## start Given information

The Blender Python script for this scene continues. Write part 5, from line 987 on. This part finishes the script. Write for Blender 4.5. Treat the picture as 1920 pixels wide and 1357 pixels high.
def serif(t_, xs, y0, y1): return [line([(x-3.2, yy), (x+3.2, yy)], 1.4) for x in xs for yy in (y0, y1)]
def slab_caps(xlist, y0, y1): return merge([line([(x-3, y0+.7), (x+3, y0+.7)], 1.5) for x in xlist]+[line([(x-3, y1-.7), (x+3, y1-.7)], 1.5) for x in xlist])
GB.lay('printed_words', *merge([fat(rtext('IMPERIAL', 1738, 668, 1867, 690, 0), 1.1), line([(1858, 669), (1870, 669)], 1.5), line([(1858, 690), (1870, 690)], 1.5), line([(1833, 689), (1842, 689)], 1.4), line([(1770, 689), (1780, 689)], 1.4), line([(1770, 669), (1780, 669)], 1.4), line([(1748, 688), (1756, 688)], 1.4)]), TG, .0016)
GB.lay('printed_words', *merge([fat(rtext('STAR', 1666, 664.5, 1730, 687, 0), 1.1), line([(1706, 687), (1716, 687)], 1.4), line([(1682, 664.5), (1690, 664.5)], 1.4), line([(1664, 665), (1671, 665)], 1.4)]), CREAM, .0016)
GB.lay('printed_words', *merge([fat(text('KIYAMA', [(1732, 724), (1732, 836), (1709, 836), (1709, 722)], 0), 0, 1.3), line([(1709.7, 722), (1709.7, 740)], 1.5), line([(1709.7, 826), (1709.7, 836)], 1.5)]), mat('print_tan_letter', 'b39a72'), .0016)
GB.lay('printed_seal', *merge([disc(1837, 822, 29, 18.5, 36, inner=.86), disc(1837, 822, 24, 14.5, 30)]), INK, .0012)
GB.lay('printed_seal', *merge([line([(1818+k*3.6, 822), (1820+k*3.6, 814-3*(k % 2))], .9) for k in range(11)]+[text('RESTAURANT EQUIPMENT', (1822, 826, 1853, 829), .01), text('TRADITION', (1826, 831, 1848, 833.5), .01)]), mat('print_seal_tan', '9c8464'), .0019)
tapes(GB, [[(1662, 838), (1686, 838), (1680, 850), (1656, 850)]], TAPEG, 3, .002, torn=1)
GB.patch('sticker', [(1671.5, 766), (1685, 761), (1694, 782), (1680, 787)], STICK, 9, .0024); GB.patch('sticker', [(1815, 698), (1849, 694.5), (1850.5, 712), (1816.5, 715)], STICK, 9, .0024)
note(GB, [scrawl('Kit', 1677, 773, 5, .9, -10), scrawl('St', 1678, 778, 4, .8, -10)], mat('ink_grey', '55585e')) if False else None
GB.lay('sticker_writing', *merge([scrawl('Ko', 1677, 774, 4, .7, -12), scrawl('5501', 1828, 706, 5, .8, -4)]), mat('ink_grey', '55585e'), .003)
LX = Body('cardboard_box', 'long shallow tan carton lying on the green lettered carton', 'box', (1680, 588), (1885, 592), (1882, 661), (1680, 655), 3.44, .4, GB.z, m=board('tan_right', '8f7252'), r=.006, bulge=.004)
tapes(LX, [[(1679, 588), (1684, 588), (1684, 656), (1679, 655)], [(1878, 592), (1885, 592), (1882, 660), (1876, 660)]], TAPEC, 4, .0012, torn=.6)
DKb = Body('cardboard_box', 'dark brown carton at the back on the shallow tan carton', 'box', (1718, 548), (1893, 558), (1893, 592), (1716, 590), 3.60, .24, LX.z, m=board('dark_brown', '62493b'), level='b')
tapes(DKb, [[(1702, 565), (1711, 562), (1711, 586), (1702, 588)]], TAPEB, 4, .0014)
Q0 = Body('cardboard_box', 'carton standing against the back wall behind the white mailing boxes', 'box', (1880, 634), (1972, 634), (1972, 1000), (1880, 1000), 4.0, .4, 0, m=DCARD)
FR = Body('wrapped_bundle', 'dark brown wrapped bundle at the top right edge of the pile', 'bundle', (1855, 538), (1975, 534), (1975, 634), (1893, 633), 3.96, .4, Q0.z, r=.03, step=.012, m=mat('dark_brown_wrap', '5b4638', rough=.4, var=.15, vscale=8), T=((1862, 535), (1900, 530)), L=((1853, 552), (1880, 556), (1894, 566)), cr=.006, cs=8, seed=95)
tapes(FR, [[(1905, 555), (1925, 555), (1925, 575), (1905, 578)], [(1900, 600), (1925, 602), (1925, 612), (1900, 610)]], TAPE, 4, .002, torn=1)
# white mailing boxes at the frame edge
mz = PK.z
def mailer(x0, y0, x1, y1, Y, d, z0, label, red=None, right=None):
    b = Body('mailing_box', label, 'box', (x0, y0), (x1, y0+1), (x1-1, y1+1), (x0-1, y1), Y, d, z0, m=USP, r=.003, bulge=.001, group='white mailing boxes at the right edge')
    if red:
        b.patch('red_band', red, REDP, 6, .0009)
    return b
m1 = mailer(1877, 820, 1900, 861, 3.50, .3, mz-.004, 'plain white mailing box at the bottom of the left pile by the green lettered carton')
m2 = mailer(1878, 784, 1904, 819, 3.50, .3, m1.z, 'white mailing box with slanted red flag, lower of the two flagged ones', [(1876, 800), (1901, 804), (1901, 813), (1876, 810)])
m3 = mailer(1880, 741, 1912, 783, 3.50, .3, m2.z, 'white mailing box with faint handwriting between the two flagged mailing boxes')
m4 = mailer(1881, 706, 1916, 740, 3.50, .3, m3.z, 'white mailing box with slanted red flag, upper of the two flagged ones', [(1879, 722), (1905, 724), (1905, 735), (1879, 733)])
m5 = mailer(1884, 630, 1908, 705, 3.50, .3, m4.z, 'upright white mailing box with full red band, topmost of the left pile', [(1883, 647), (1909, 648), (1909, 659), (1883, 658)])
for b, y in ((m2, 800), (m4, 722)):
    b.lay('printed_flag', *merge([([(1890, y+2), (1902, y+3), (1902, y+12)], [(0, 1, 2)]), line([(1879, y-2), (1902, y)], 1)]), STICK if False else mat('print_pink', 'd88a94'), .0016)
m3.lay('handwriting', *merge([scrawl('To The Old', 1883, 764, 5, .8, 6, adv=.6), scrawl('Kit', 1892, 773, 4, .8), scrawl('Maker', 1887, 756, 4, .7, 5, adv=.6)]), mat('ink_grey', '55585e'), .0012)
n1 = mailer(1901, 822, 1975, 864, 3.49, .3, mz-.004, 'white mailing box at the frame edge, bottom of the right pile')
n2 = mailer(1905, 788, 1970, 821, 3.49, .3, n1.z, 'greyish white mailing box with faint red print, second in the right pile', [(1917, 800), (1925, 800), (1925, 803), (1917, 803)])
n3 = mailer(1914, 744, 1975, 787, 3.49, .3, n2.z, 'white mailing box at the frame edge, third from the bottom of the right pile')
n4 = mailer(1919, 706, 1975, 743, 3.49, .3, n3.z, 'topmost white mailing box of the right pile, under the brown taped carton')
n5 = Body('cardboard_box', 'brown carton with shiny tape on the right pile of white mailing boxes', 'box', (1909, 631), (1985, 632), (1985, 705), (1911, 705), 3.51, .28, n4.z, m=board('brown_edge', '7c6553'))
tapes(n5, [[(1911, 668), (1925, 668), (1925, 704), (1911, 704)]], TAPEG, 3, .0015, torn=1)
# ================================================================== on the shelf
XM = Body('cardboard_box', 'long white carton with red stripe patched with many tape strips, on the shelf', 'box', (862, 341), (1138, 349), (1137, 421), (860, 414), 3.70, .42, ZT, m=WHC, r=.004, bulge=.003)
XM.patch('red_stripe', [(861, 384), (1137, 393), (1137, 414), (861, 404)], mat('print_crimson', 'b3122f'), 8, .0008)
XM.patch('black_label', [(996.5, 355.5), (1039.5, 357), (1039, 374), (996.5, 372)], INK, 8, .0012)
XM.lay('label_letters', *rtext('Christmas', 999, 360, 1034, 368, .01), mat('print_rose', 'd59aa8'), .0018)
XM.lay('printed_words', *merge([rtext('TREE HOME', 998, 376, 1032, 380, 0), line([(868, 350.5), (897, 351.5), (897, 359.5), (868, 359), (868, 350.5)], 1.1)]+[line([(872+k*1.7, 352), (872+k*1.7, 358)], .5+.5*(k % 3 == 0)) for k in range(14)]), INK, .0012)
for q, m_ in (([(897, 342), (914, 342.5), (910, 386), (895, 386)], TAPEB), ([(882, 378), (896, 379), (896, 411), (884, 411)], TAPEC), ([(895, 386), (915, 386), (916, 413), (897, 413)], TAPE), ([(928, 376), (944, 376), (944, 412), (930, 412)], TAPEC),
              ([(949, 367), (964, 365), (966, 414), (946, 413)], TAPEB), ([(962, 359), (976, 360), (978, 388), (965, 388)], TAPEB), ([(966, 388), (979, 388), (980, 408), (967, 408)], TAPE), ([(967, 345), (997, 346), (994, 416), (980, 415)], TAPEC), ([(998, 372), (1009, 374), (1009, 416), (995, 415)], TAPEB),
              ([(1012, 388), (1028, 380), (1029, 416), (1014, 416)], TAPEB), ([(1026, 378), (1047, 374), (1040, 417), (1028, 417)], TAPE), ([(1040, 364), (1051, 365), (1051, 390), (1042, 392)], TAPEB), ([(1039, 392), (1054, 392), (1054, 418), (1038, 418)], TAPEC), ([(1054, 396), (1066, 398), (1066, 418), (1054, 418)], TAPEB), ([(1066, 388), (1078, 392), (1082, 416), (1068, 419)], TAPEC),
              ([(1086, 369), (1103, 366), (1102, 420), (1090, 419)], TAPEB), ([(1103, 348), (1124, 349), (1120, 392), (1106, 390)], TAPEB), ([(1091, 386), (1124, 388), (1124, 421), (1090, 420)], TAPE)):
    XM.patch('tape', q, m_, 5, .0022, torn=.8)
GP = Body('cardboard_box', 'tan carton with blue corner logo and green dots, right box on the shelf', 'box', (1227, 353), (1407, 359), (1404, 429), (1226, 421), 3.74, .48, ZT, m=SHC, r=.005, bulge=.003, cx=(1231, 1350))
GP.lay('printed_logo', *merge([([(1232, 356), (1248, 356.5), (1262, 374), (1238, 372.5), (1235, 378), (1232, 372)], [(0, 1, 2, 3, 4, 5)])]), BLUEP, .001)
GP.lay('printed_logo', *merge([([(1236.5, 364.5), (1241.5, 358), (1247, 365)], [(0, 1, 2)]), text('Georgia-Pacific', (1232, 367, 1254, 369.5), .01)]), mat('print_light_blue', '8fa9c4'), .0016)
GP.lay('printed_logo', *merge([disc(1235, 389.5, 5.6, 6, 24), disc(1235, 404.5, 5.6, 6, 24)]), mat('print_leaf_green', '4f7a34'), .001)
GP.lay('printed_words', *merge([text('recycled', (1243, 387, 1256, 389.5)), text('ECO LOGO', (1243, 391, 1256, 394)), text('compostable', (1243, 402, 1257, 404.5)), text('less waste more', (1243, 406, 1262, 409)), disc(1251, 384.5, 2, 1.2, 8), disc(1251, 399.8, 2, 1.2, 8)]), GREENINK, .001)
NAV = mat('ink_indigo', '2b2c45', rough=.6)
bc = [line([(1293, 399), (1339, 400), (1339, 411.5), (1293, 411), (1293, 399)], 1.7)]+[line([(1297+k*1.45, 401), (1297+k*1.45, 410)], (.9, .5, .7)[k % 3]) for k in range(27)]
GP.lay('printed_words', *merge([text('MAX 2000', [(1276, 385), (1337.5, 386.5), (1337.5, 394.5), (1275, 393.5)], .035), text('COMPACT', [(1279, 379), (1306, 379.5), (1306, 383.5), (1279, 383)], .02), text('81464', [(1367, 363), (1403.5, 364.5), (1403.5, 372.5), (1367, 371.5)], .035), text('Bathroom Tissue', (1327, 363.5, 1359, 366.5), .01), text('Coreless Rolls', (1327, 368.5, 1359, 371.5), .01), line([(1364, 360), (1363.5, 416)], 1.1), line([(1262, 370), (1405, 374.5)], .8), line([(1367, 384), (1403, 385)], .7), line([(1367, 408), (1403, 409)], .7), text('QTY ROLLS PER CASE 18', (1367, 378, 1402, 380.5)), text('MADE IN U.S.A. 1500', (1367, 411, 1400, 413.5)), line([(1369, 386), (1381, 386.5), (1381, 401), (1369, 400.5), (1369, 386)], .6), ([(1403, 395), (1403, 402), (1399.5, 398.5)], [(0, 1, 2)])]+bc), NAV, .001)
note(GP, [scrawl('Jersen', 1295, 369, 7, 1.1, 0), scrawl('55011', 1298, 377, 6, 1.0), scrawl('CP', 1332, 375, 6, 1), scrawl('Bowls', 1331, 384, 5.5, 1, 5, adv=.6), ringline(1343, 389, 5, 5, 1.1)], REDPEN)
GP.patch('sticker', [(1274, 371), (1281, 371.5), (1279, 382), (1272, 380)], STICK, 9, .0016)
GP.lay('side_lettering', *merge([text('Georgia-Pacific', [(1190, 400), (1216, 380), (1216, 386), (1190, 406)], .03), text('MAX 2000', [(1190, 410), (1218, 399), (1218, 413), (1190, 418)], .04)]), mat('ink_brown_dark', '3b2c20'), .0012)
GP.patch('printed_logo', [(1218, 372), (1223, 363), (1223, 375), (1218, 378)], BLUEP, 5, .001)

## end Given information

— Problem description —
Give the count of lines that hold the word "from", with nothing added.

— Task output —
2